Friday, May 10, 2024

Strawberry Mansion

 There's a quote in Waking Life where a guy basically goes "You know when people tell you that they're going to tell you about a dream they had, you're in for a boring fifteen minutes". I'm paraphrasing heavily here, but it's stayed with me for the couple of decades I've last seen it - It's proven true over and over again. Dreams are personal; You lived through it, it was real for you. Others, not so much.

 That hasn't stopped people from trying to portray dreams in their stories and in their movies. They range from Inception's "Why did they bother making this happen in dreams if it was going to be so realistic?" to Nightmare On Elm Street's horror with extra craziness to Waking Life's surreal attempt to portray a drifting conscience. That's not even going into Surrealism proper or the use of dream logic in other genres.


 Strawberry Mansion opts for the surrealism, but it's an overtly twee, suffocatingly precious take. Not saying it doesn't work, but it's the sort of dream that would be portrayed in an oversized picture book with rococo illustrations and very curly writing. Cute but cloying.

 Set in a of those retro-futuristic futures that mashes up the fifties with a tiny bit of future-tech, the main thing as far as the movie is concerned is that everyone can record and play back their dreams. Also, the government has found a way to audit and tax people's dreams, because... that is a perfectly sane and logical thing that would totally happen. It's a funny idea, well executed (we actually see a little of how it works).

 The story follows Preble (co-director Kentucker Audley) - a tax auditor who sports a trilby and a bad moustache - as he is sent to interview an older woman who is suspected of tax evasion.
 And that is correct; The woman, Arabella (played by Penny Fuller, Bella from here on out) never bothered to update her dream-recording hardware, so she has several years of recordings on her top-loader VHS (more than two thousand tapes, she says). She welcomes Preble, and once the extent of his task becomes clear, she gives him room and board. Bella's a little batty, but a very gracious host.  
 Preble settles in and starts going over the tapes; And as he starts auditing the tapes, he starts falling in love with Bella's younger dream persona (Grace Glowicki).
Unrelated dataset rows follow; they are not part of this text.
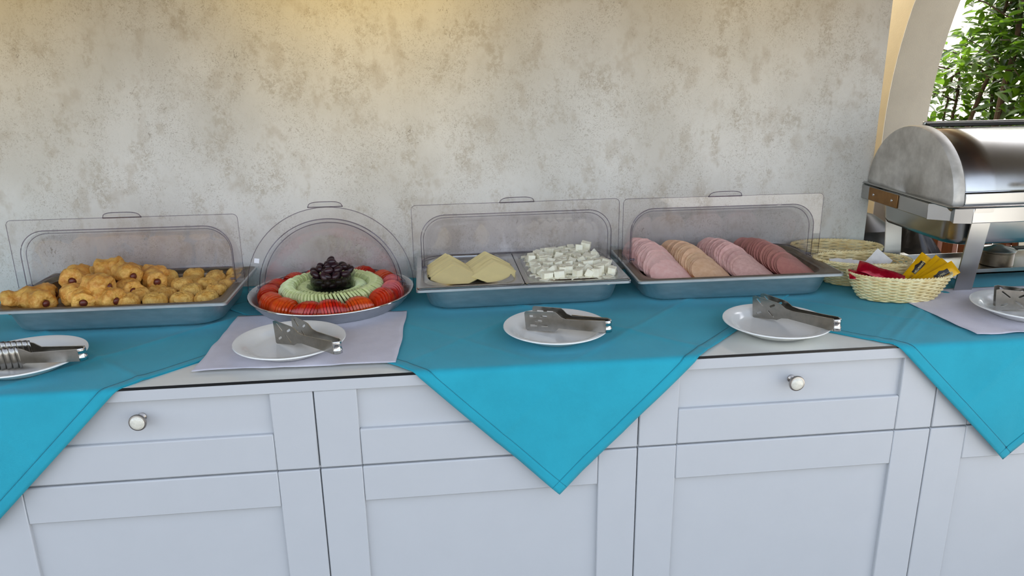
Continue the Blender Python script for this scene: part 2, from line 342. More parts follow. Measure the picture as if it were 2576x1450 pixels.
# ------------------------------------------------------------------ cabinets
S1, CW = .5752, .6708
GAP = .0026
def knob(parent, x, z):
    R = MB().lathe([(0, 0), (.0085, 0), (.0085, .002), (.005, .005), (.005, .016), (.012, .021), (.0165, .024), (.0172, .027), (.0160, .0295), (.0142, .0300)], 28)
    k = obj('knob', R, 'nickel', parent, mw=Matrix(((1, 0, 0, x), (0, 0, -1, .012), (0, 1, 0, z), (0, 0, 0, 1))))
    k['label'] = 'round nickel knob with a crackled cream inlay'
    return k
for i, (lab) in enumerate(['white cabinet at the left end under the pastry tray, drawer knob on show',
                           'white cabinet under the hanging tip of the middle teal cloth',
                           'white cabinet under the cold cut tray, drawer knob on show',
                           'white cabinet at the right end under the chafing dish']):
    x0 = S1 + (i - 2) * CW + CW * 0; cx = x0 + CW / 2
    cab = thing('base_cabinet', lab, 'cabinet', (cx, 0, -H), 0, 'white base cabinets')
    hw = CW / 2 - GAP / 2; z = lambda v: v + H
    obj('carcass', MB().box((-CW / 2 + .001, .026, .0), (CW / 2 - .001, .66, z(-.030))).box((-CW / 2, .016, .10), (-CW / 2 + .004, .03, z(-.031))).box((CW / 2 - .004, .016, .10), (CW / 2, .03, z(-.031))).box((-CW / 2, .014, z(-.2075)), (CW / 2, .03, z(-.2025))), 'cab', cab, smooth=False)
    def front(nm, zt, zb, toprail):
        d = obj(nm, MB().box((-hw + .08, .013, zb + .06), (hw - .08, .025, zt - (.06 if toprail else .001))), 'cab', cab, smooth=False)
        for sx in (-1, 1):
            obj('stile', MB().box((sx * hw, .003, zb), (sx * (hw - .0845), .025, zt)) if sx < 0 else MB().box((hw - .0845, .003, zb), (hw, .025, zt)), 'cab', d, smooth=True, bevel=.0022)
        obj('rail', MB().box((-hw + .085, .0034, zb), (hw - .085, .025, zb + .082)), 'cab', d, bevel=.0028)
        if toprail: obj('rail', MB().box((-hw + .085, .0034, zt - .082), (hw - .085, .025, zt)), 'cab', d, bevel=.0028)
        return d
    dr = front('drawer', z(-.0305), z(-.203), False)
    front('door', z(-.2068), .10, True)
    if i in (0, 2): 
        k = knob(dr, 0, z(-.068))
        il = MB().lathe([(.0143, .0296), (.0125, .0318), (.008, .0333), (.0001, .0338)], 28)
        # the crackled inlay sits in the knob: same mesh object, second material
        me2 = il.mesh('inlay', 'craquelure')
        bm = bmesh.new(); bm.from_mesh(k.data); n0 = len(bm.faces); bm.from_mesh(me2); bm.faces.ensure_lookup_table()
        for f in bm.faces[n0:]: f.material_index = 1
        k.data.materials.append(MT['craquelure']); bm.to_mesh(k.data); bm.free()
    obj('plinth', MB().box((-CW / 2, .05, 0), (CW / 2, .07, .095)), 'cab', cab, smooth=False)
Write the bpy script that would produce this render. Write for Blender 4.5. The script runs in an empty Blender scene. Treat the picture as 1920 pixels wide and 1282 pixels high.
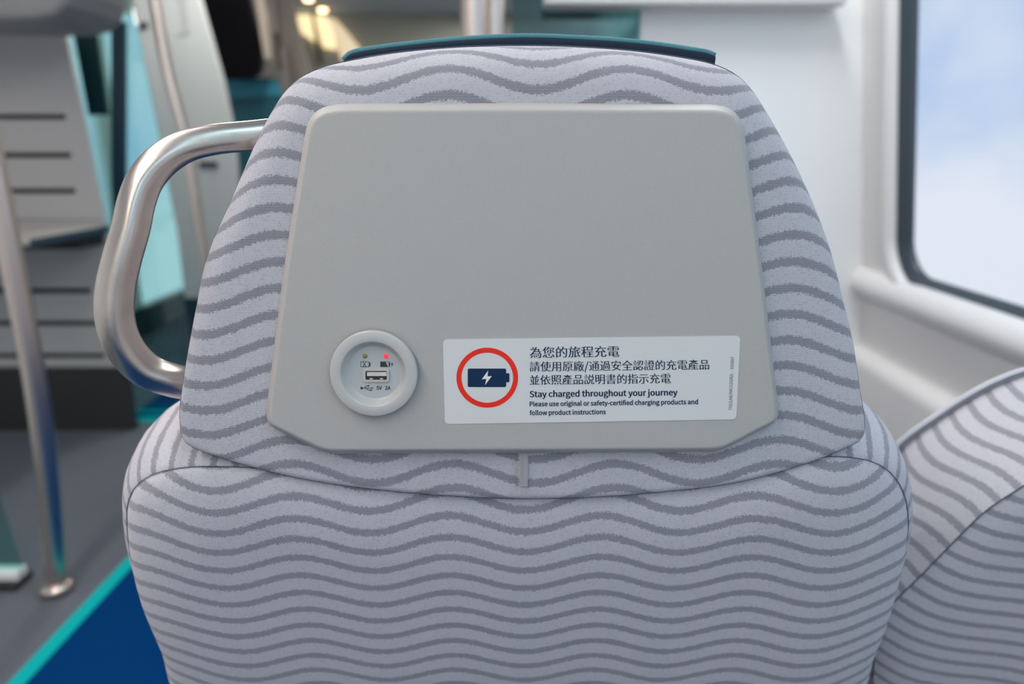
import bpy, bmesh, math, random
from mathutils import Vector, Matrix
random.seed(4)
SC = bpy.context.scene
COL = SC.collection
PI = math.pi

# ------------------------------------------------------------------ camera
F = 1280.0                      # focal length in pixels of a 1920 px wide frame (24 mm on 36 mm)
PITCH = math.radians(15.6)
CT, ST = math.cos(PITCH), math.sin(PITCH)
EYE = Vector((0.0, 0.0, 1.15))
cd = bpy.data.cameras.new('camera')
cam = bpy.data.objects.new('camera', cd)
COL.objects.link(cam)
cam.location = EYE
cam.rotation_euler = (PI / 2 - PITCH, 0, 0)
cd.sensor_width = 36.0
cd.lens = 24.0
cd.clip_start = 0.02
cd.dof.use_dof = True
cd.dof.focus_distance = 0.445
cd.dof.aperture_fstop = 3.6
SC.camera = cam

# ------------------------------------------------------------------ exposure, sky
SC.view_settings.view_transform = 'Standard'
SC.view_settings.look = 'None'
SC.view_settings.gamma = 1.0
SC.view_settings.exposure = -0.12
SC.view_settings.use_curve_mapping = False
SC.cycles.use_denoising = True
try:
    SC.cycles.denoiser = 'OPENIMAGEDENOISE'
    SC.cycles.denoising_input_passes = 'RGB_ALBEDO_NORMAL'
except Exception:
    pass
SC.cycles.max_bounces = 8
SC.cycles.diffuse_bounces = 4
SC.cycles.glossy_bounces = 4
SC.cycles.transparent_max_bounces = 12
SC.cycles.sample_clamp_indirect = 4.0

w = bpy.data.worlds.new('sky')
SC.world = w
w.use_nodes = True
nt = w.node_tree
nt.nodes.clear()
wo = nt.nodes.new('ShaderNodeOutputWorld')
wb = nt.nodes.new('ShaderNodeBackground')
tc = nt.nodes.new('ShaderNodeTexCoord')
nz = nt.nodes.new('ShaderNodeTexNoise')
nz.inputs['Scale'].default_value = 3.6
nz.inputs['Detail'].default_value = 5
nz.inputs['Distortion'].default_value = 0.5
sp = nt.nodes.new('ShaderNodeSeparateXYZ')
ad = nt.nodes.new('ShaderNodeMath'); ad.operation = 'MULTIPLY_ADD'
ad.inputs[1].default_value = 0.60
ramp = nt.nodes.new('ShaderNodeValToRGB')
ramp.color_ramp.elements[0].position = 0.47
ramp.color_ramp.elements[0].color = (0.80, 0.83, 0.90, 1)
ramp.color_ramp.elements[1].position = 0.78
ramp.color_ramp.elements[1].color = (0.42, 0.57, 0.82, 1)
nt.links.new(tc.outputs['Generated'], nz.inputs['Vector'])
nt.links.new(tc.outputs['Generated'], sp.inputs[0])
nt.links.new(sp.outputs['Z'], ad.inputs[0])
nt.links.new(nz.outputs['Fac'], ad.inputs[2])
nt.links.new(ad.outputs[0], ramp.inputs['Fac'])
nt.links.new(ramp.outputs['Color'], wb.inputs['Color'])
wb.inputs['Strength'].default_value = 1.12
nt.links.new(wb.outputs[0], wo.inputs['Surface'])


def lamp(name, loc, size, power, color, rot=(0, 0, 0)):
    l = bpy.data.lights.new(name, 'AREA')
    l.shape = 'RECTANGLE'
    l.size, l.size_y = size
    l.energy = power
    l.color = color
    o = bpy.data.objects.new(name, l)
    COL.objects.link(o)
    o.location = loc
    o.rotation_euler = rot
    return o


CEIL = 2.45
# unseen ceiling strip lights placed for their light, one an added cool fill: (x, y, width, length, watts, colour)
STRIPS = [
    (-0.88, 0.10, 0.16, 1.9, 29, (1.0, 0.88, 0.82)),
    (0.62, -0.95, 0.16, 1.7, 13, (0.58, 0.88, 1.0)),  # added cool fill behind the camera, tints the seat's right side
    (-0.75, -1.30, 0.16, 0.7, 9, (1.0, 0.87, 0.80)),
    (0.45, 1.40, 0.16, 0.9, 18, (0.97, 0.99, 1.0)),
    (-1.30, 1.05, 0.16, 0.9, 7, (1.0, 0.95, 0.9)),
    (-1.25, 3.15, 0.16, 0.9, 24, (1.0, 0.95, 0.9)),
    (-0.3, 6.0, 0.2, 1.6, 30, (1.0, 0.95, 0.85)),
]
for k, (lx, ly, lw, ll, le, lc) in enumerate(STRIPS):
    lamp('unseen_strip_lamp', (lx, ly, CEIL - 0.055), (lw, ll), le, lc)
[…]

 Meanwhile, in real life, the waking Arabella shows him that it isn't just the government that is getting into people's dreams. She opens Preble's eyes to a... well, a shockingly obvious conspiracy, but at least it gives the film some not-too-alarming stakes. Time folds in on itself, dreams intrude into reality, and a few other very gentle mindfucks are deployed. If it works, it works, if it doesn't make sense, well, what do you expect? It's purposefully silly, it's dreamlike, etcetera etcetera. Seems like a copout, but the movie is charming enough to pull it off. Also, criticizing this movie too much would feel like kicking kittens.

 It definitely embraces whimsicality wholeheartedly. A little too much for me - but its daft, home-made special effects (which mix stop motion, bad green screen compositing and giant papier-mâché masks) are pretty endearing. Also, the story takes so many leaps it kept me engaged if only to see where it would go next; The way things keep looping back to reality might not really cohere, but they keep things interesting.

 The love story at its center is feather-light - young Bella is too much of a passive, cutesy figure, and not a whole lot else - but it's sweet... as is the movie as a whole. The acting is uneven but enthusiastic, with Audley doing a pretty good job of anchoring things. He co-wrote, co-directed, and co-edited the film along with Albert Birney. The cinematography (Tyler Davis) is digital but with a very grainy filter and saturated colours. While it's not always distinctive, it does manage a some pretty cool images every now and then. Dan Deacon rounds things up with an excellent, synth-driven soundtrack.

 For all its annoyances, Strawberry Mansion is distinctive, and it leaves behind a good impression (for context, I was one of those people that kind of hated Swiss Army Man). It's extremely mannered but its earnestness feels genuine, and its goofy twists never feel manipulative or contrived.
  Plus, it really helps that it is can be very, very funny when it wants to.